Traffic is tight in the Mt Victoria tunnel. Photo: Matt Duncan.

The Green Party has accused the Transport Agency of using “strong-arm tactics” against the Wellington City Council to force through
inappropriate roading projects for the city.
There have been reports that the agency was to send a letter to the council asking for a definitive position on the agency’s $2.4 billion roading programme. The reports say the funding may go to roading projects outside of Wellington if the council fails to fully support the package.
But Green Party Co-Leader, Dr Russell Norman, says it was inappropriate for public servants to “attack” democratically elected local body representatives.
“This government plans to ram through its uneconomic motorways at any cost and ignore the people of Wellington who voted in a mayor on a strong public transport platform,” Norman says.
“We now see the New Zealand Transport Agency wade into local body politics in Wellington, to bully the council into embracing a dubious project before its details have become public.”

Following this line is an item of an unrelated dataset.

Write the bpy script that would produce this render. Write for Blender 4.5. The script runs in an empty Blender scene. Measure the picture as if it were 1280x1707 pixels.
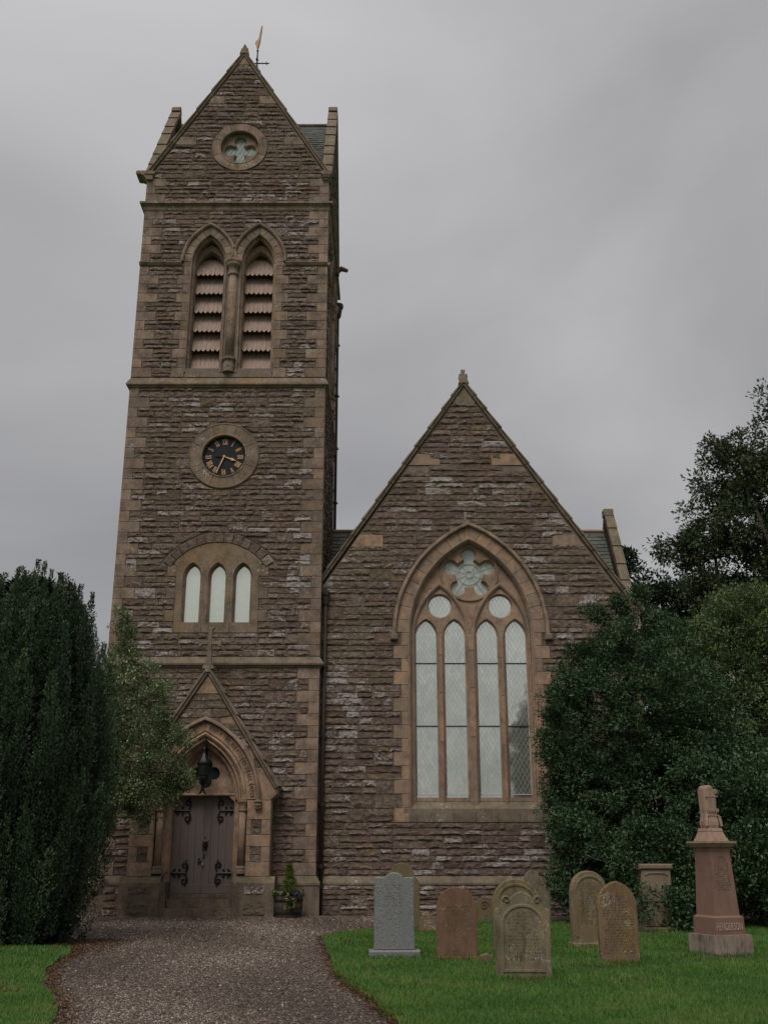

And the Greens are concerned the motorway options proposed by the government and the NZTA, such as the planned flyover at the Basin Reserve, the Mt Victoria Tunnels and the four-laning of Ruahine Street in Hataitai, have not gone to public consultation.
“Now the NZTA wants the Wellington City Council to formally commit to whatever the motorway builders have planned for the city, before their plans have become public, and before it has heard the public’s views on the impact these projects will have on the city,” Norman says.

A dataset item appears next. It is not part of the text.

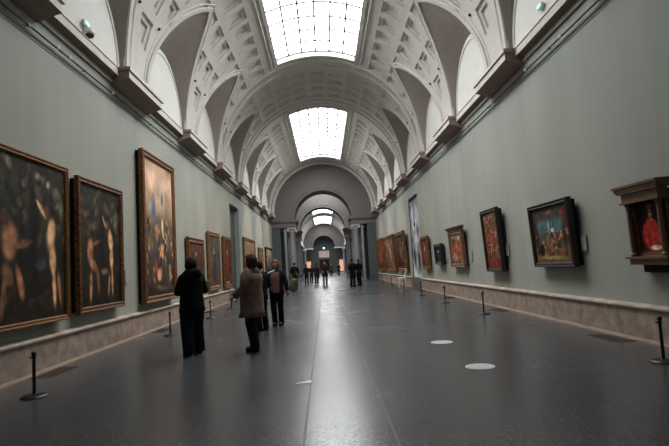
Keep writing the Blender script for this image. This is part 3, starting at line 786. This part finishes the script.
# tabernacle framed portrait
y0, y1, z0, z1 = 7.70, 8.70, 1.33, 2.62
w, h = y1-y0, z1-z0
root = empty('framed_painting', (XR, (y0+y1)/2, z0), 0, 'portrait of a seated figure in red inside a columned wooden tabernacle frame, far right', 'painting')
root.rotation_euler = (math.radians(2), 0, -PI/2)
bm = bmesh.new(); box(bm, -w/2+.12, w/2-.06, 0, .10, -.14, h-.1); o = finish(bm, 'mount', M['backing'], root); o.location = (0,-.10,0)  # black mount extended below the shelf in place of its cast shadow
rt = empty('x'); bpy.data.objects.remove(rt)
me = canvas_mesh(w-.36, h-.42, [(0,(60,44,32)),(.12,(30,22,18)),(1,(20,16,14))],
    [B(.50,.30,.40,.30,0,(150,40,32),.2), B(.52,.48,.30,.18,0,(150,40,32),.25), B(.36,.25,.05,.2,.1,(120,30,24),.6), B(.62,.30,.04,.2,-.1,(124,32,26),.6), B(.50,.75,.14,.12,0,(30,20,18),.3), B(.54,.73,.085,.10,0,(176,130,104),.25), B(.50,.75,.03,.02,0,(70,44,34),.6), B(.58,.75,.03,.015,0,(60,38,30),.6), B(.55,.67,.035,.012,0,(130,64,54),.6), B(.52,.86,.14,.05,0,(126,36,30),.3), B(.56,.61,.05,.04,0,(168,124,98),.4), B(.62,.08,.26,.055,0,(196,164,140),.35)], 31, n=2.2, nx=70, wobble=.008)
cv = link(bpy.data.objects.new('canvas', me)); cv.parent = root; cv.location = (0,-.13,.2)
bm = bmesh.new()
box(bm, -w/2+.02, w/2-.02, -.26, -.10, 0, .1); box(bm, -w/2-.04, w/2+.04, -.30, -.10, .1, .14)
box(bm, -w/2+.04, w/2-.04, -.14, -.10, .14, h-.2) if False else None
finish(bm, 'base_shelf', M['wood'], root)
bm = bmesh.new()
box(bm, -w/2+.04, -w/2+.18, -.16, -.1, .14, h-.22); box(bm, w/2-.18, w/2-.04, -.16, -.1, .14, h-.22); box(bm, -w/2+.18, w/2-.18, -.16, -.1, .14, .2); 
finish(bm, 'surround', M['wood'], root)
for s in (-1, 1):
    bm = bmesh.new(); lathe(bm, [(.06,.14),(.06,.18),(.045,.2),(.048,.5),(.042,h-.36),(.05,h-.34),(.045,h-.32),(.07,h-.25),(.07,h-.22)], s*(w/2-.1), -.21, 16); finish(bm, 'column', M['wood'], root)
bm = bmesh.new()
box(bm, -w/2+.02, w/2-.02, -.27, -.1, h-.22, h-.08); box(bm, -w/2-.02, w/2+.02, -.30, -.1, h-.25, h-.22)
box(bm, -w/2-.04, w/2+.04, -.32, -.1, h-.08, h-.04); box(bm, -w/2-.08, w/2+.08, -.33, -.1, h-.04, h+.02); box(bm, -w/2-.10, w/2+.10, -.36, -.1, h+.02, h+.06)
finish(bm, 'cornice', M['wood'], root)

# wall labels
def wlabel(side, y, z, label, w=.22, h=.34):
    x = XL if side < 0 else XR
    bm = bmesh.new(); box(bm, -.015, .015, -w/2, w/2, 0, h); bevelled(bm, .004)
    o = finish(bm, 'wall_label', M['label']); o.location = (x-side*.03, y, z); tag(o, label, 'label', 'wall labels')
for s, y, z, l in [(1,10.62,1.60,'small grey wall label right of the panel with the teal sky'),(1,15.1,1.60,'small grey wall label right of the tall red panel'),(1,18.9,1.52,'small grey wall label between the third and fourth paintings on the right'),
    (-1,13.55,1.45,'small pale wall label right of the second painting on the left'),(1,22.7,1.5,'small wall label right of the small black panel')]: wlabel(s, y, z, l)

# banner in the right doorway
root = empty('exhibition_banner', (XR+.06, 30.5, .62), 0, 'tall pale lilac and grey printed banner standing in the right doorway', 'banner')
root.rotation_euler = (0,0,-PI/2)
me = canvas_mesh(2.9, 4.7, [(0,(200,200,202)),(.1,(140,138,142)),(.25,(110,108,114)),(.5,(156,154,158)),(.8,(146,144,150)),(1,(130,128,134))],
    [B(.25,.25,.12,.12,0,(40,38,48),.4), B(.75,.22,.12,.12,0,(36,34,44),.4), B(.45,.68,.1,.05,0,(30,28,34),.4), B(.3,.8,.1,.15,0,(176,172,184),.6), B(.7,.85,.1,.14,0,(168,164,176),.6), B(.5,.5,.3,.05,0,(180,178,186),.5), B(.5,.3,.04,.3,0,(190,188,194),.4), B(.75,.55,.08,.1,0,(60,56,66),.5)], 41, n=3, nx=36, wobble=.03)
cv = link(bpy.data.objects.new('printed_panel', me)); cv.parent = root
bm = bmesh.new(); box(bm, -1.5, 1.5, .01, .06, -.0, 4.75); finish(bm, 'backing_board', M['backing'], root)
bm = bmesh.new(); box(bm, -1.5, -1.45, -.03, 0, 0, 4.75); box(bm, 1.45, 1.5, -.03, 0, 0, 4.75); box(bm, -1.45, 1.45, -.03, 0, 4.68, 4.75); finish(bm, 'edge_frame', M['backing'], root)
bm = bmesh.new(); box(bm, -1.5, 1.5, -.1, .3, -.62, 0); finish(bm, 'plinth', M['endplaster'], root)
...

But the Wellington Employers’ Chamber of Commerce has reiterated its support for the proposed Levin to Wellington Airport roading investment and is concerned city councillors will jeopardise the project.
Chamber Chief Executive, Ken Harris says business and the community as a whole supports the project and the city council needs to make an “unequivocal statement” that it welcomes the funding or risk losing it.
“It would be disastrous if Wellington’s $2.5 billion of government transport investment was lost,” Harris says.  “It has been allocated to Wellington and now is not the time for political point scoring or it will be lost.”
A city council spokesman told Capital Times yesterday no letter had yet been received from the Transport Agency but the mayor had already confirmed the council supported the agency’s roading package. The spokesman said that Mayor Wade-Brown had written to the agency in March confirming the council’s support for its roading plan.